It's never too early to begin preparing for the future. Strategically diagramming a retirement plan is not only practical but, in today's uncertain economic times, one of the most responsible and prudent steps that can be taken toward securing financial stability. Social Security (SS) was originally intended to be a supplement to retirement. Unfortunately for many, it has become their primary source of retirement income. For those individuals filing for benefits for the sole purpose of immediate cash flow, there is not much planning involved. However, for those who have invested and saved money over time, earned pensions, and who may continue to work or run businesses well into their sixties, there may be a multitude of planning opportunities available to them.

Maximizing Social Security Benefits through careful elections of both the timing of retirement benefits and planning future salary elections (primarily for self-employed individuals) help to maximize future retirement income.

Individuals should give careful consideration to the timing of their applications for retirement benefits. Considering “Advanced Filing Strategies” along with determining the optimal age at which to begin your benefits will help to ensure you are making the proper decisions (“elections”) to maximize the Social Security Retirement Benefits received over one's lifetime.
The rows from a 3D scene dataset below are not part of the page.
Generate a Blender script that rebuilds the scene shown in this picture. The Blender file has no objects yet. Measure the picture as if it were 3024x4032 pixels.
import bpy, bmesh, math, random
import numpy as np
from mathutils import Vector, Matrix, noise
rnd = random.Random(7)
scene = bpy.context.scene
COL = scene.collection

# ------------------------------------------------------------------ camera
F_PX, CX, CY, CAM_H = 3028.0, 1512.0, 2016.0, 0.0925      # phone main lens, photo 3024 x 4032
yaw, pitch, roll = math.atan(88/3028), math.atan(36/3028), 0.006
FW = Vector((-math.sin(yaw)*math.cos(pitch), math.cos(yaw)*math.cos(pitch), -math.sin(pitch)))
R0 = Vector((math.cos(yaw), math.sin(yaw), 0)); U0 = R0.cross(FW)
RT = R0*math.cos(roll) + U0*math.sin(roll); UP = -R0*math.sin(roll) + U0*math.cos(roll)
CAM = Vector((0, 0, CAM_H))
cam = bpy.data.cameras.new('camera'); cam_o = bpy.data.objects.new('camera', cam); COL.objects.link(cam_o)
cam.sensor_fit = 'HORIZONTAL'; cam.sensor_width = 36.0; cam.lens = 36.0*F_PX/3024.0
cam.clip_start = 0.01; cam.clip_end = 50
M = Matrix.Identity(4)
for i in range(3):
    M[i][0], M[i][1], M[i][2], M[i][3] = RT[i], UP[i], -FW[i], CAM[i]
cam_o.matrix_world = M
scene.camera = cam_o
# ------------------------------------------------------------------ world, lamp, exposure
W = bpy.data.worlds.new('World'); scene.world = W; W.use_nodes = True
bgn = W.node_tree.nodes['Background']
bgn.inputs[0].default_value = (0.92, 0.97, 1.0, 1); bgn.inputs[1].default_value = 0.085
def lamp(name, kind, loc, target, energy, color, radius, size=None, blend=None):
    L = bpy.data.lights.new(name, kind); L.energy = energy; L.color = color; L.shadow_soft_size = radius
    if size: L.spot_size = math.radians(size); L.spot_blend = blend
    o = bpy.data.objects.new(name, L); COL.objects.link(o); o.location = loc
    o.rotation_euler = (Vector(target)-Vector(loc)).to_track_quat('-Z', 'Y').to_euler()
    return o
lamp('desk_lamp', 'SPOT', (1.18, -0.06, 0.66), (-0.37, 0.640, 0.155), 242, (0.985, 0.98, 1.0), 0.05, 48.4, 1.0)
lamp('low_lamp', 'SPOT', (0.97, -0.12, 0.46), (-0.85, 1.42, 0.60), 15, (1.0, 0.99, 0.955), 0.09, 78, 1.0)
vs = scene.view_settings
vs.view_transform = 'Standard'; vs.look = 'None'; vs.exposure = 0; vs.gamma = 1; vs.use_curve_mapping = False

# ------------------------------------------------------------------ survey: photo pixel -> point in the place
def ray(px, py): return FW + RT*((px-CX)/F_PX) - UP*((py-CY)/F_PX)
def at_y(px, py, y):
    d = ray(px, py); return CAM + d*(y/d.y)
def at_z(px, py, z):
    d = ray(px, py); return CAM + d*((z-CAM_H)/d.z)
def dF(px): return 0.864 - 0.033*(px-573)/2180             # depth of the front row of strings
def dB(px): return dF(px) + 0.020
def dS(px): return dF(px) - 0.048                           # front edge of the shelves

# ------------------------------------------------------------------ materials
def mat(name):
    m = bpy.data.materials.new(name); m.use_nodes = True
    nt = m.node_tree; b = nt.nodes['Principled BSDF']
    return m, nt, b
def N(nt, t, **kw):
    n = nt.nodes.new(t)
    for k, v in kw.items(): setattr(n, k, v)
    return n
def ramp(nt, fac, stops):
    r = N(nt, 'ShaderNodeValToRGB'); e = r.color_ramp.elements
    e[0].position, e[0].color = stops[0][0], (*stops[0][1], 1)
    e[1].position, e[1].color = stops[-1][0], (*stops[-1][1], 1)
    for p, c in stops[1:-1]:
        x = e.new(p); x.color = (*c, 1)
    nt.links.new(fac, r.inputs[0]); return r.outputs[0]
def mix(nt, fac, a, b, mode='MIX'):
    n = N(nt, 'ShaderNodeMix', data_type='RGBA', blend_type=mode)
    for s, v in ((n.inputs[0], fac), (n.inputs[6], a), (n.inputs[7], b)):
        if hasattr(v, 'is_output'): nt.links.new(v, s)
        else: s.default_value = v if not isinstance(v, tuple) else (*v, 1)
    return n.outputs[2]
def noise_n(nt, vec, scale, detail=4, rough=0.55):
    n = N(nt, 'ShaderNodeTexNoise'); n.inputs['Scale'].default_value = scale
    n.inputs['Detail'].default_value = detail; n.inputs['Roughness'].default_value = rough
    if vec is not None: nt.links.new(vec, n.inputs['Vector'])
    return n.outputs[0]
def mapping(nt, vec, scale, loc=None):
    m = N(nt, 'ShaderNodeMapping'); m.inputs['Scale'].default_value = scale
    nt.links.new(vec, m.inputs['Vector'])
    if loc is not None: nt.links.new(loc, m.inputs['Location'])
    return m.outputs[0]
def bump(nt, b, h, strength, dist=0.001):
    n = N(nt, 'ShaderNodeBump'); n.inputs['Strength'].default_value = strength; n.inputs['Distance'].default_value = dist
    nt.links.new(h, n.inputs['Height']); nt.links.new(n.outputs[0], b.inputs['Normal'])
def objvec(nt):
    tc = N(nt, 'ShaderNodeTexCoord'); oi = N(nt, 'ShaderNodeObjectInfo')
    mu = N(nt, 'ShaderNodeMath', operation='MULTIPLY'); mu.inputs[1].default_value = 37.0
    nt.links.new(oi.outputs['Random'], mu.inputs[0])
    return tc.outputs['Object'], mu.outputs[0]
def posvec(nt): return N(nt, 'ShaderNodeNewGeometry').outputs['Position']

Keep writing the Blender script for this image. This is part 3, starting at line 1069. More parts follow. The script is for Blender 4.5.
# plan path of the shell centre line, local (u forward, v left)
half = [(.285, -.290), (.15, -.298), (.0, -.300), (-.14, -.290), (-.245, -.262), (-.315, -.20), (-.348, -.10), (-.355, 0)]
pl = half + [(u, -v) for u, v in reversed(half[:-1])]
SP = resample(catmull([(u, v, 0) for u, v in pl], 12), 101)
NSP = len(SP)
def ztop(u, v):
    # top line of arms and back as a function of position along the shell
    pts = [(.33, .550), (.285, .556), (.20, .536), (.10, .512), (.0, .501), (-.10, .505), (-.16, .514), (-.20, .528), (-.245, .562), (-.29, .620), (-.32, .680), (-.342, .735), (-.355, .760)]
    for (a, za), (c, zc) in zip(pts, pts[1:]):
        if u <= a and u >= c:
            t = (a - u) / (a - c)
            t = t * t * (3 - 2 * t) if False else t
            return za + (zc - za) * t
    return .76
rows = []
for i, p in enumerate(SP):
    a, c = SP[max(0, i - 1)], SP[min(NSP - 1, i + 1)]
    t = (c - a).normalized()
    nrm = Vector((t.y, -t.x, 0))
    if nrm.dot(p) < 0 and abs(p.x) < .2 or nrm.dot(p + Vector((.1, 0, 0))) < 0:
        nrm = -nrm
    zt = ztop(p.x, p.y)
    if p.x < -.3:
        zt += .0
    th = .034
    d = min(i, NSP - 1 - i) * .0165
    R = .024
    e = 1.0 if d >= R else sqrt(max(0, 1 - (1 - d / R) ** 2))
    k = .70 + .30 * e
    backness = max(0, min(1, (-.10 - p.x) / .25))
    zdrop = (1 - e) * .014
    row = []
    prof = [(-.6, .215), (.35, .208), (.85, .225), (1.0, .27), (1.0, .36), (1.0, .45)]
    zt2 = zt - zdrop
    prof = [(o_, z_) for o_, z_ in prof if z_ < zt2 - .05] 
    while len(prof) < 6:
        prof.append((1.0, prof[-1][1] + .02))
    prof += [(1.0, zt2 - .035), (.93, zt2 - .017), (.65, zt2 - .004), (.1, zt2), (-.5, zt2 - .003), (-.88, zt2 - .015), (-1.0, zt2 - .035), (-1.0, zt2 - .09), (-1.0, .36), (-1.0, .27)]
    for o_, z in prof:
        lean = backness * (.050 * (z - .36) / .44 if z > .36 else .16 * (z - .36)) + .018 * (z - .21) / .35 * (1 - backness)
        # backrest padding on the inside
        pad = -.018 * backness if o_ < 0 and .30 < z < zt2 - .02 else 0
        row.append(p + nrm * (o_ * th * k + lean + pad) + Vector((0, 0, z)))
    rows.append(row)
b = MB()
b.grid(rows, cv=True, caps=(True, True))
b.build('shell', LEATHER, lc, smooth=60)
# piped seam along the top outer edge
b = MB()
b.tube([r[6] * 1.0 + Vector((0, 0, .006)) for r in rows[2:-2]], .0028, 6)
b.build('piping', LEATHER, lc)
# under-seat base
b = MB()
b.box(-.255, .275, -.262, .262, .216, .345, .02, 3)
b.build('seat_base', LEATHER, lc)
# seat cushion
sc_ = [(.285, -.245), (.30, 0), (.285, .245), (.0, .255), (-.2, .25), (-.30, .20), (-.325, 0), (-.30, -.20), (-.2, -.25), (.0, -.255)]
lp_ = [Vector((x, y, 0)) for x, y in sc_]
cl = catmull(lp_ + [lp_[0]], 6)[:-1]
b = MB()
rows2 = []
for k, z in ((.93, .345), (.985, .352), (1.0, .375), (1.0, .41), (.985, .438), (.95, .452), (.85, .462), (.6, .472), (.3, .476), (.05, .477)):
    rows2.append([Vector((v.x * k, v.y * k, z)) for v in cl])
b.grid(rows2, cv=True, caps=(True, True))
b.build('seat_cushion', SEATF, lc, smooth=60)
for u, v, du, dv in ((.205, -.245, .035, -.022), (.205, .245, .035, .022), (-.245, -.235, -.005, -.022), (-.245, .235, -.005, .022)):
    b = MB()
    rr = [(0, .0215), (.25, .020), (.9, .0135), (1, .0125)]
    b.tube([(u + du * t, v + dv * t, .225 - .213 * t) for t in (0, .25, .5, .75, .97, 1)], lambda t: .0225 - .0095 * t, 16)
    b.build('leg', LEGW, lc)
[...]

Advanced Filing Strategies include “Restricting the Scope” of your application and opting for “File and Suspend.” These Advanced Filing Strategies allow for individuals to consider the timing of their own retirement benefits while coordinating with their spouse's benefits to maximize potential cash flow to life expectancy. Making the correct Social Security election is dependent on your actual longevity. Since everyone's precise longevity is unknown, one should focus on finding the optimal strategies based on factors that include: life expectancy, income, cash flow, and utilization of the advanced filing strategies. All too often individuals finalize their elections without giving consideration to these factors. If we could predict our longevity, there would be no cause for concern. Since we cannot, it is in our best interest to give ourselves the most favorable odds when it comes to our Social Security Retirement benefit planning. Individuals most commonly taking advantage of specific timing of benefits in coordination with the aforementioned advanced filing strategies are between the ages of 62 through 70, married with a four-to-five year age difference between spouses and typically one spouse having higher earnings than the other.

Future Salary Elections
Individuals who have the flexibility to determine how their income is derived (primarily self-employed) can create significant planning opportunities. One of the most common misconceptions relates to how Social Security retirement benefits are figured. In many cases, clients ask if they should be “increasing wages to maximize their Social Security benefit.” However, after reviewing the details of the manner in which benefits are actually calculated, it may be revealed that there is reason to: 1) limit income derived from W-2 salary wages (primarily in the case of small business owners such as S-Corps) and 2) increase income from corporate distributions. For individuals who have the flexibility to maneuver this salary figure, the relationship between the amount of Social Security (dollars) tax you pay as your wages increase and change to future benefits should be considered. Interestingly enough, taxpayers receive a greater return on SS taxes paid as lower wage earners than they would realize as their income increases.

It is not uncommon to discover there is not much of an advantage to increasing the level of Social Security taxes paid to “maximize” an individual's Social Security retirement benefits. Ironically, there is a case to be made for S-Corp owners to lower their salary and perhaps even realize the business income from another source such as “corporate distributions.”

Individuals need to pay close attention to the details of their Social Security benefits and the manner in which they are determined. Each individual's situation is unique and each person has his or her own earnings history that will ultimately impact his or her retirement benefits.